A figura do advogado aos poucos tem se tornado comum nos quartéis, mas este ainda enfrenta algumas hostilidades por parte de determinadas pessoas que não fixaram os novos preceitos impostos pela Constituição Federal, e sem justificativas tentam cercear as prerrogativas asseguradas no art. 7.o do Estatuto da Ordem, que antes de serem prerrogativas do profissional, são direitos assegurados ao cidadão para uma defesa digna, ampla e técnica.
Na realidade, muitas regras administrativas ainda violam flagrantemente os preceitos da Constituição de 1988, sendo que o Poder Judiciário tem reconhecido a nulidade dos atos administrativos militares quando praticados em violação ao devido processo legal, e aos princípios da ampla defesa e ao contraditório.

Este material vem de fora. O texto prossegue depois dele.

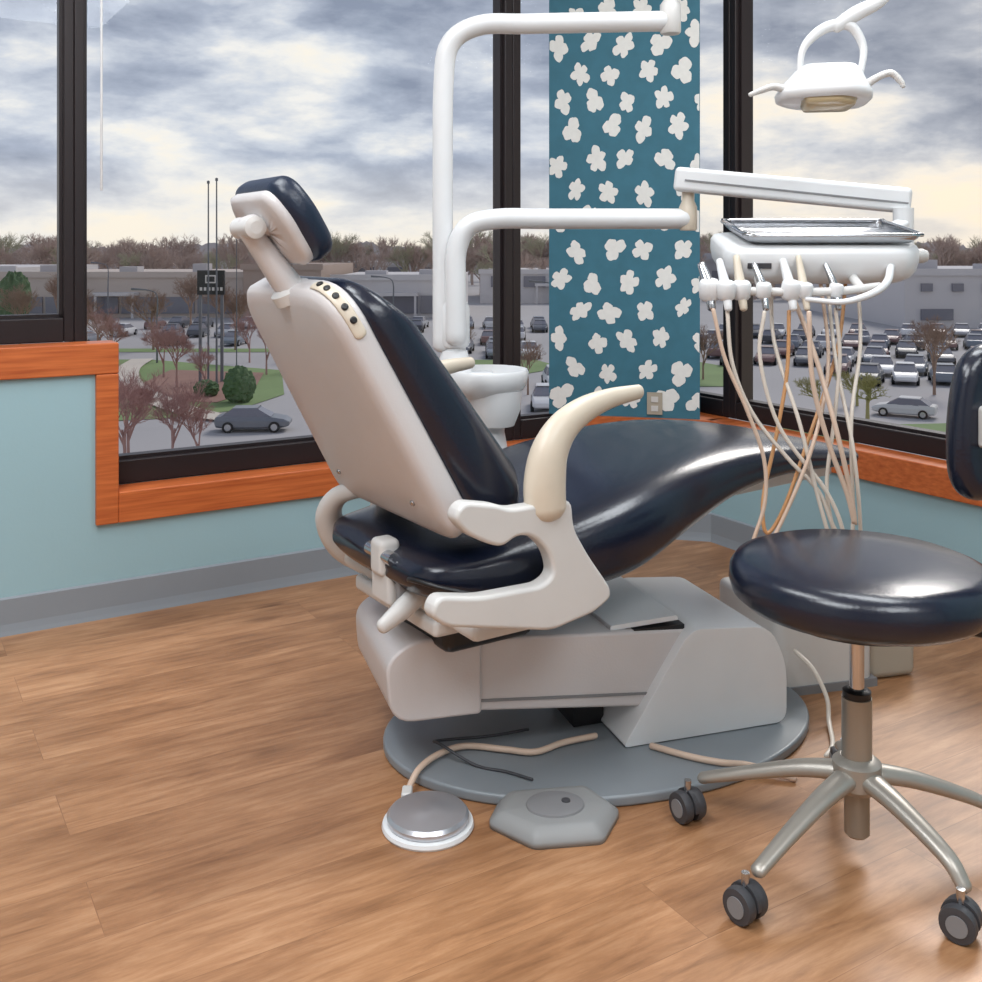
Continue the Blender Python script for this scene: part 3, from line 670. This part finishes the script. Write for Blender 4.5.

A respeito da matéria o Superior Tribunal de Justiça chegou a editar uma súmula reconhecendo que a ausência do advogado nos processos de natureza disciplinar era motivo de nulidade, mas posteriormente o Supremo Tribunal Federal editou uma súmula vinculante onde reconheceu que a presença do advogado nos processos administrativo não era e não é um pressuposto de validade do procedimento.
Na realidade, os pressupostos ora apresentados, em nenhum instante tem por objetivo afastar das Instituições Militares os princípios da hierarquia e da disciplina, mas o que se pretende é uma perfeita adequação entre as normas castrenses e as normas constitucionais. O Estado democrático de Direito caminha para o aperfeiçoamento dos órgãos governamentais e uma conseqüente integração entre as Instituições Públicas e a sociedade civil se faz necessária para tornar o país em uma nação unida, onde a corrupção e a violência não sejam mais uma realidade efetiva.
Os profissionais que não acompanharem essa evolução, e continuarem presos a princípios superados e ultrapassados estarão sujeitos ao esquecimento, tal como ocorreu e vem ocorrendo com os países que tinham como modelo econômico de desenvolvimento o socialismo, que foram superados pelo novo capitalismo, a chamada terceira via, que tem buscado uma integração entre o capital e o social.